「自分に失望している」
セ界のセーブ王が袋小路に迷い込んでしまった。
この日、勝利すれば6年ぶりの日本シリーズ出場に王手をかけることになる巨人。6回、李承●(●は火へんに華)の3ランなどで逆転に成功し、1点差のまま9回へ突入した。
ここで、同点とされるも山口哲也、東野峻らが踏ん張り追加点を許さず。延長12回を終わって5-5で引き分けた。
CS規定により勝利数で並んだ場合、1位のチームが進出することになる。巨人は残り3戦のうち1試合勝てば日本シリーズに進出できる。圧倒的に優位になった。
去年、悪夢の3連敗(5回戦制)から一転、王手をかけたことになるが手放しでは喜べない。守護神クルーンが2度目の背信投球をしたからだ。
9回の先頭打者、第1戦で勝ち越しタイムリーを打たれている因縁の中村紀洋に投じた8球目。156キロの直球が左手首を直撃した。この1球で原監督はすぐさまクルーンを交代させた。
原監督は試合後、「クルーンを代えるのは大きな決断ですよ。勝つという判断において山口を選択した」と振り返った。今後の起用法については「役割は変わらない」とストッパー役を明言した。

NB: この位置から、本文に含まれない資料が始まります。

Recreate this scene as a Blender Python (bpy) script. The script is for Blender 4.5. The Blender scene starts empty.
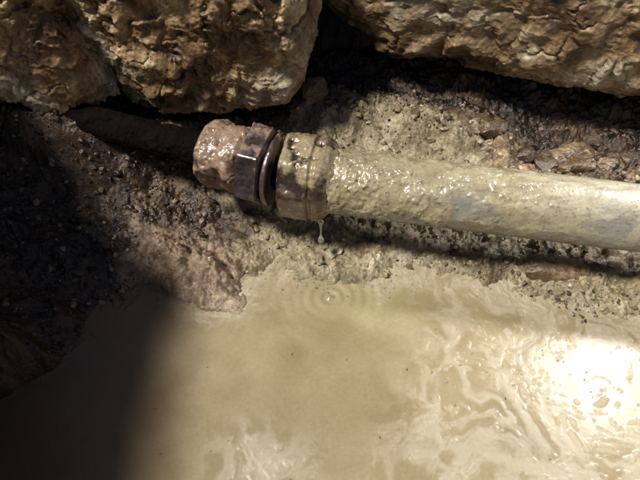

だが、クルーンは落胆の表情を隠すことはできなかった。報道陣の問いかけにも首を横に振り、「(明日から)9回に万全の状態で臨めるようにする。でも、自分には失望している。致命的なミスになりかねないところを救ってもらった。感謝している」と元気なく語った。
“クルーンショック”は思わぬところにまで飛び火した。西山秀二バッテリーコーチは「意固地になっている。(サインに何度も首を振って)大人げないな。この前のこと(中村に打たれたタイムリー)を気にしてたのかな。もっと気楽に投げていい。今はプライドとか言ってる場合じゃない。我慢して戦ってもらわないと」と苦言を呈した。さらに「(試合後)本人とは会ってないから明日、話をしてみます」と話した。
トラウマになりかねないショックを受けたクルーン。この窮地を克服してこそ、守護神なのだが。